We reached the base of the waterfall at around 4 PM and the first sight was amazing. A stream of silver falling from a great height was clearly visible against the backdrop of a clear sky. Wherever I could look it was green and hilly. A small locked rest house had Khandadhar written on the walls and gave directions towards the waterfall. We got down from the car and while our driver waited we started the uphill trek which would take us to the fall. It was not an easy trek and in 10 minutes with intermittent bouts of rest we reached the waterfall. I and my sister were the first to reach the falls and I was in for a shock when I had the first glimpse of the waterfall. It didn't look 244 m tall and did not match with the photographs of the Khandadhar I had come looking for. I tried to convince myself that it was the same waterfall but even if I ignored the height I couldn’t agree to the shape. The Khandadhar I knew spread out on huge rocks as it ended its vertical drop but this one was a plunge one. I said to myself that maybe there was “another layer” on the other side of the hill and the road that came from Rourkela led to that view. It would be sunset in almost an hour or two and we didn't have the time or the information to look for that “another layer”. My parents had trekked up to the waterfall by the time I had finished video-recording it. I would not say I was disappointed because this was beautiful and tall no less and I moreover I had something to research on after reaching home.

We spent quite some time at the waterfall and my youngest sister was quite pleased having come there and having seen the first waterfall of her life. I could gather that the best she liked was the spray of water formed of the waterfall when ending in the pool underneath – not everyone is fascinated with heights you see. The downhill trek was rather easy and by the time we got inside our car (4.40 PM) to leave for the other two falls nearer to Keonjhar the sun was threatening to set. We decided to skip the smaller Sanaghagra and at least have a dekho of Badaghagra but then who could beat fate and the setting sun. Crossing through the same sylvan woods and the distant hills it was quite dark by the time (6 PM) we took a right turn on the highway for the Badaghagra. Cutting through a patch of forest in absolute darkness – and the driver kept telling that herds of elephant came at the waterfall for the water, we reached Badaghagra. It was impossible to see through the darkness and unfortunately we were not wild cats. We decided to leave for Keonjhar and soon reached our hotel. I would say it was a nice journey. I had got looking for one waterfall and came back having looked at totally another and about which I didn't know earlier. This was the 3rd major waterfall I had seen in Orissa after Barehipani and Joranda – both inside Simlipal Tiger Reserve in Mayurbhanj district. The other Khandadhar of Sundergarh district and Duduma of Koraput district are the other major waterfalls of Orissa.

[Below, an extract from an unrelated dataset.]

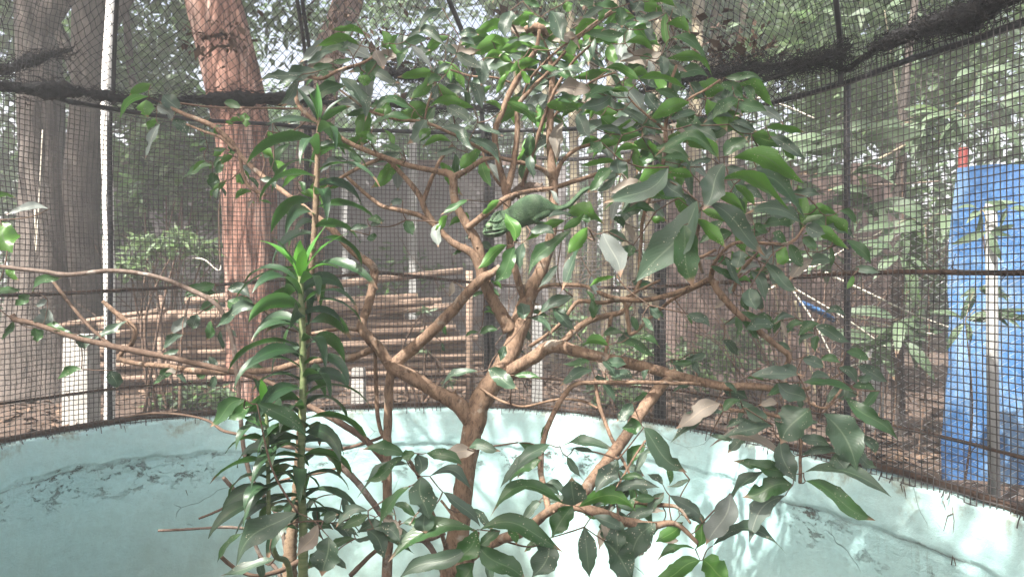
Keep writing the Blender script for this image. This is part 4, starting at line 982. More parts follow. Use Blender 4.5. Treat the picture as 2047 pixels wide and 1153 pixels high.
tree = empty('chameleon_tree', P(905, 1870, 2.15), 'many-branched small tree with long drooping leaves in the middle of the cage', 'tree')
branch(tree, [(893, 1900, 84, 2.15), (893, 1500, 64, 2.15), (903, 1250, 54, 2.15), (905, 1153, 50, 2.15), (920, 1030, 42, 2.15), (934, 920, 40, 2.15), (947, 850, 43, 2.15), (962, 800, 44, 2.16), (1000, 740, 40, 2.18), (1026, 690, 36, 2.2),
              (1042, 640, 40, 2.22), (1058, 590, 32, 2.23), (1086, 530, 24, 2.24), (1102, 470, 20, 2.25), (1106, 420, 18, 2.26), (1106, 365, 19, 2.27), (1100, 300, 16, 2.28), (1100, 220, 14, 2.28), (1104, 150, 12, 2.28), (1090, 95, 11, 2.28), (1066, 62, 9, 2.26)], 'bark', 'trunk', 16, BR)
bl_ = [
 [(948, 850, 44, 2.15), (915, 808, 38, 2.15), (870, 782, 33, 2.17), (830, 758, 33, 2.18), (783, 733, 33, 2.2)],
 [(783, 733, 28, 2.2), (815, 705, 28, 2.2), (860, 665, 27, 2.18), (905, 620, 25, 2.16), (940, 580, 24, 2.14), (965, 556, 22, 2.13), (985, 545, 17, 2.13), (1000, 532, 10, 2.13)],
 [(962, 560, 22, 2.14), (955, 525, 22, 2.15), (942, 505, 20, 2.16), (905, 485, 16, 2.18), (872, 452, 15, 2.2), (850, 420, 14, 2.2), (838, 390, 14, 2.2), (800, 345, 11, 2.22), (770, 318, 9, 2.22), (740, 326, 9, 2.2), (690, 350, 9, 2.18), (635, 390, 8, 2.15)],
 [(870, 450, 12, 2.2), (835, 430, 12, 2.2), (795, 420, 11, 2.2), (760, 410, 10, 2.22), (722, 380, 9, 2.24), (690, 350, 8, 2.25)],
 [(846, 402, 11, 2.2), (862, 360, 10, 2.2), (880, 320, 8, 2.2), (905, 290, 7, 2.2)],
 [(1020, 660, 34, 2.2), (998, 620, 30, 2.19), (975, 580, 28, 2.18), (963, 540, 27, 2.17), (958, 500, 25, 2.17), (940, 460, 22, 2.17), (920, 425, 20, 2.17), (907, 390, 20, 2.17), (903, 352, 19, 2.17), (870, 342, 14, 2.17), (820, 332, 13, 2.17), (770, 315, 13, 2.18), (710, 292, 12, 2.2), (665, 265, 11, 2.2), (625, 238, 11, 2.22), (596, 210, 10, 2.24), (592, 180, 9, 2.25), (603, 152, 9, 2.25), (640, 158, 8, 2.22), (680, 140, 8, 2.2), (720, 128, 7, 2.2), (752, 112, 5, 2.2)],
 [(905, 355, 17, 2.17), (935, 340, 13, 2.16), (965, 320, 12, 2.15), (990, 316, 6, 2.15)],
 [(935, 455, 15, 2.16), (965, 432, 16, 2.14), (995, 408, 15, 2.15), (1025, 390, 13, 2.18), (1060, 382, 11, 2.22), (1105, 376, 11, 2.26), (1150, 362, 11, 2.28), (1200, 345, 9, 2.3), (1260, 320, 7, 2.3)],
 [(1048, 600, 18, 2.22), (1036, 560, 17, 2.2), (1022, 510, 17, 2.2), (1018, 460, 17, 2.2), (1014, 410, 20, 2.2), (1012, 380, 21, 2.2), (1002, 345, 15, 2.2), (992, 300, 14, 2.2), (990, 262, 14, 2.2), (1003, 225, 13, 2.2), (1022, 180, 14, 2.2), (1045, 140, 15, 2.2), (1072, 98, 10, 2.2), (1078, 60, 8, 2.2)],
 [(1014, 382, 18, 2.2), (1026, 330, 15, 2.2), (1034, 270, 13, 2.2), (1036, 215, 12, 2.2), (1060, 180, 10, 2.2), (1090, 150, 8, 2.2), (1125, 110, 7, 2.2), (1165, 70, 7, 2.15), (1225, 25, 6, 2.1)],
 [(1106, 368, 13, 2.27), (1095, 348, 12, 2.25), (1070, 332, 11, 2.22), (1030, 323, 10, 2.2), (1000, 316, 9, 2.18), (965, 300, 8, 2.16), (920, 275, 7, 2.16), (890, 262, 8, 2.16), (850, 245, 8, 2.18), (790, 238, 8, 2.2), (740, 222, 7, 2.22), (700, 195, 6, 2.22), (672, 175, 4, 2.22)],
 [(1108, 362, 14, 2.27), (1122, 325, 11, 2.27), (1150, 300, 9, 2.27), (1185, 288, 8, 2.26), (1230, 270, 7, 2.24)],
 [(1044, 372, 10, 2.24), (1060, 320, 10, 2.24), (1082, 250, 10, 2.24), (1110, 180, 9, 2.2), (1145, 125, 7, 2.18), (1180, 90, 5, 2.15)],
 [(1002, 372, 7, 2.2), (985, 350, 6, 2.2), (970, 320, 5, 2.2), (960, 280, 5, 2.2)],
 [(1005, 750, 32, 2.17), (1030, 735, 31, 2.15), (1065, 715, 30, 2.12), (1105, 692, 32, 2.1), (1155, 703, 27, 2.1), (1210, 716, 25, 2.1), (1260, 726, 26, 2.1), (1320, 742, 24, 2.08), (1390, 760, 21, 2.05), (1450, 772, 20, 2.0), (1510, 772, 17, 1.98), (1570, 782, 13, 1.95), (1620, 775, 9, 1.9)],
 [(1118, 690, 16, 2.1), (1150, 660, 16, 2.12), (1180, 640, 16, 2.14), (1215, 630, 14, 2.16), (1245, 622, 12, 2.16), (1262, 600, 11, 2.16), (1280, 560, 9, 2.15), (1290, 520, 7, 2.12)],
 [(1222, 630, 11, 2.16), (1218, 660, 9, 2.14), (1212, 700, 9, 2.12), (1208, 722, 9, 2.1)],
 [(1058, 692, 9, 2.14), (1090, 672, 9, 2.14), (1125, 642, 9, 2.14), (1155, 603, 10, 2.14), (1200, 605, 10, 2.12), (1245, 602, 10, 2.1), (1255, 640, 10, 2.1), (1262, 668, 10, 2.1), (1295, 640, 8, 2.08), (1340, 602, 8, 2.05), (1400, 570, 7, 2.0)],
 [(1075, 582, 8, 2.22), (1092, 571, 8, 2.2), (1130, 569, 9, 2.16), (1170, 572, 9, 2.12), (1210, 590, 11, 2.08), (1255, 599, 12, 2.05), (1302, 598, 12, 2.02), (1347, 586, 13, 2.0), (1390, 572, 13, 1.98), (1420, 560, 16, 1.96), (1436, 582, 17, 1.95), (1470, 622, 16, 1.94), (1510, 655, 15, 1.93), (1545, 685, 14, 1.92), (1576, 710, 13, 1.92), (1570, 735, 11, 1.92), (1555, 760, 9, 1.92)],
 [(1420, 562, 13, 1.96), (1424, 540, 12, 1.94), (1432, 520, 9, 1.9), (1460, 490, 8, 1.86), (1500, 484, 9, 1.84), (1560, 488, 7, 1.84), (1590, 478, 6, 1.84), (1606, 455, 6, 1.84)],
 [(1465, 582, 8, 1.96), (1480, 545, 9, 1.94), (1500, 520, 8, 1.92), (1520, 500, 4, 1.9)],
 [(1320, 560, 6, 2.04), (1285, 576, 6, 2.06), (1240, 600, 7, 2.1)],
 [(1345, 480, 10, 2.05), (1375, 500, 9, 2.02), (1395, 515, 8, 2.0), (1430, 500, 7, 1.96)],
 [(1398, 418, 9, 1.76), (1385, 445, 8, 1.78), (1368, 455, 6, 1.8), (1400, 440, 9, 1.82), (1394, 462, 9, 1.86), (1390, 500, 9, 1.92), (1405, 545, 8, 1.96)],
 [(1330, 285, 12, 2.0), (1332, 240, 9, 2.0), (1338, 180, 8, 2.0), (1352, 130, 7, 2.0)],
 [(1330, 260, 8, 2.0), (1305, 240, 6, 2.0), (1275, 215, 5, 2.0), (1257, 195, 5, 2.0)],
 [(1330, 285, 10, 2.0), (1322, 340, 9, 2.02), (1300, 390, 9, 2.06), (1285, 440, 9, 2.1), (1280, 500, 9, 2.14), (1278, 560, 9, 2.15)],
 [(1336, 232, 6, 2.0), (1375, 200, 6, 1.98), (1410, 180, 6, 1.96), (1440, 160, 6, 1.94)],
 [(1045, 190, 6, 2.2), (1062, 155, 6, 2.18), (1110, 105, 6, 2.12), (1150, 75, 6, 2.1), (1222, 22, 6, 2.06)],
 [(1020, 165, 5, 2.2), (985, 155, 5, 2.2), (940, 152, 5, 2.2), (900, 140, 5, 2.2)],
 [(1098, 160, 5, 2.28), (1070, 142, 5, 2.26), (1050, 138, 5, 2.24), (1042, 118, 5, 2.24)],
 [(1045, 95, 6, 2.26), (1030, 60, 6, 2.2), (1010, 30, 5, 2.15)],
 [(1100, 240, 6, 2.28), (1140, 200, 6, 2.25), (1180, 165, 6, 2.2), (1230, 145, 5, 2.15)],
 [(848, 244, 5, 2.18), (856, 205, 5, 2.18), (872, 165, 4, 2.18)],
 [(630, 432, 13, 2.3), (590, 400, 12, 2.34), (550, 372, 12, 2.38), (510, 340, 12, 2.44), (482, 312, 12, 2.5), (460, 282, 12, 2.54), (425, 252, 12, 2.58), (385, 235, 11, 2.6), (350, 220, 9, 2.62), (322, 205, 6, 2.64)],
 [(470, 300, 7, 2.5), (440, 275, 7, 2.54), (405, 262, 6, 2.58), (372, 248, 5, 2.6)],
 [(480, 312, 9, 2.5), (485, 345, 8, 2.5), (500, 375, 8, 2.48), (530, 390, 7, 2.44)],
 [(783, 735, 26, 2.2), (760, 700, 26, 2.2), (738, 675, 26, 2.2), (722, 652, 23, 2.2), (735, 615, 21, 2.22), (745, 570, 21, 2.24), (746, 535, 20, 2.25), (715, 510, 18, 2.26), (685, 482, 17, 2.28), (660, 455, 16, 2.29), (628, 430, 14, 2.3)],
 [(722, 660, 13, 2.2), (690, 655, 10, 2.2), (660, 660, 9, 2.22), (620, 668, 8, 2.24)],
 [(745, 698, 16, 2.2), (700, 715, 17, 2.22), (650, 718, 17, 2.26), (590, 728, 16, 2.32), (540, 740, 15, 2.36), (480, 742, 15, 2.42), (400, 742, 15, 2.5), (330, 732, 13, 2.56), (285, 728, 12, 2.6), (242, 718, 12, 2.62), (243, 705, 11, 2.62), (262, 688, 11, 2.62), (270, 660, 12, 2.62), (240, 632, 13, 2.63), (206, 602, 9, 2.64)],
 [(782, 735, 20, 2.2), (777, 800, 21, 2.2), (774, 900, 21, 2.2), (775, 1000, 22, 2.2), (776, 1080, 24, 2.2), (772, 1200, 26, 2.2), (780, 1500, 34, 2.18), (820, 1840, 44, 2.17)],
 [(750, 700, 9, 2.22), (752, 780, 10, 2.22), (758, 850, 10, 2.21), (772, 880, 9, 2.2)],
 [(905, 1150, 28, 2.12), (950, 1105, 26, 1.95), (1000, 1078, 24, 1.88), (1045, 1062, 23, 1.82), (1085, 1030, 22, 1.78), (1125, 1008, 20, 1.74), (1150, 1010, 22, 1.72), (1200, 1025, 24, 1.7), (1250, 1042, 23, 1.7), (1300, 1050, 20, 1.7), (1350, 1046, 12, 1.68), (1395, 1085, 10, 1.66)],
 [(1098, 1025, 16, 1.76), (1090, 985, 14, 1.82), (1081, 940, 14, 1.88), (1085, 885, 13, 1.92), (1105, 830, 13, 1.96), (1128, 790, 12, 2.0), (1150, 768, 12, 2.0), (1210, 764, 10, 2.0), (1290, 764, 10, 2.0), (1370, 766, 9, 2.0), (1400, 767, 8, 2.0)],
 [(1150, 1010, 30, 1.74), (1180, 965, 28, 1.8), (1210, 925, 26, 1.86), (1245, 880, 26, 1.92), (1280, 825, 27, 1.98), (1310, 785, 27, 2.04), (1335, 758, 22, 2.07), (1352, 742, 16, 2.08)],
 [(1189, 757, 8, 2.02), (1196, 800, 9, 2.0), (1212, 850, 9, 1.98), (1230, 890, 9, 1.94), (1248, 925, 7, 1.9), (1262, 955, 6, 1.88)],
 [(1290, 880, 5, 1.9), (1258, 930, 5, 1.86), (1230, 980, 5, 1.82), (1222, 1010, 5, 1.78)],
 [(1270, 1002, 12, 1.8), (1310, 1008, 11, 1.78), (1355, 1014, 9, 1.76), (1380, 1045, 6, 1.72)],
 [(1420, 800, 6, 1.9), (1470, 820, 8, 1.88), (1540, 828, 9, 1.84), (1600, 850, 7, 1.78), (1600, 905, 7, 1.74), (1600, 965, 9, 1.7)],
 [(1560, 765, 9, 1.95), (1640, 815, 6, 1.84), (1672, 790, 6, 1.82), (1686, 770, 6, 1.84)],
 [(960, 775, 6, 2.14), (1000, 800, 6, 2.1), (1050, 812, 6, 2.08), (1110, 798, 6, 2.06), (1160, 800, 6, 2.04), (1195, 815, 6, 2.0)],
 [(955, 1065, 10, 1.62), (948, 1100, 9, 1.66), (940, 1150, 9, 1.8), (935, 1180, 9, 1.95)],
 [(838, 950, 9, 1.7), (815, 915, 8, 1.66), (780, 1010, 5, 1.9)][:2]+[(880, 1010, 7, 1.72), (925, 1052, 6, 1.64), (950, 1062, 6, 1.62)][0:0],
 [(838, 952, 10, 1.7), (850, 990, 9, 1.8), (880, 1060, 10, 2.0), (900, 1120, 12, 2.12)],
 [(882, 1000, 6, 1.72), (915, 1040, 6, 1.66), (952, 1062, 6, 1.62)],
]
for q in bl_: q = [(a[0], a[1], a[2]*.86, a[3]) for a in q]; branch(tree, q, 'bark', 'branch', 10 if q[0][2] > 14 else 7, BR)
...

It was Durga puja and there was a pandal just outside our hotel. We decided to go around the town a little, have our dinner and inquire about the first bus to Balasore next morning. We had our night train to Howrah from Balasore since there were no trains to Howrah from Keonjhar. It was festival time and there was quite a rush in the town. We asked for directions for the bus stop and it was pretty nearby. People over there told us that the first bus for Balasore would leave at around 6 in the morning and would take around 4-5 hours. We entered a bakery-cum-restaurant and I was surprised to look at the menu. The restaurant was air-conditioned and the food was so inexpensive. I and my sister order a plate of chowmein each while my parents ordered some naan and a couple of vegetable items with a glass of fresh-lime soda for each one of us. I must tell you, the food was very tasty and the bill was less than Rs 200 and they didn't charge service tax either or even VAT. I mean had we eaten the same quantity of food in an average air-conditioned restaurant in Kolkata or even the suburbs, the bill would have been anywhere between Rs 800 to Rs 1000. Maybe just for this restaurant, the good service, the good food and the ambience of the town I will visit again – for sure. By the time we left the restaurant and settled in our rooms it was already around 10 PM. We saw a wildlife documentary on wildlife of Africa on Discover (or was it Nat Geo?) before sleeping.

The next day we woke up early and took the first bus to Balasore. The bus skirted across the western fringes of Simlipal Tiger Reserve and it even halted at Jashipur which serves as the entrance for one of the biggest patches of protected forest in India spreading over 2000 sq km. I told my parents that sometime soon I will bring them here on a trip and after having some tea and snacks we again resumed for our destination. We reached Balasore quite on time (12.30 PM) and since we had the entire day left in front of us we decided to take an auto and go to Chandipur which was a few miles from there. My dad wasn't quite interested and since the driver quoted an exorbitant amount we decided to skip that and after having lunch at a horrible restaurant decided to wait at the railway station. I had a couple of news magazines but still the wait was pathetic. After spending almost 7-8 hours at the station our train arrived and by the time it was midnight we reached Howrah station and before it was 25th October we reached our home bringing our fabulous journey to an end.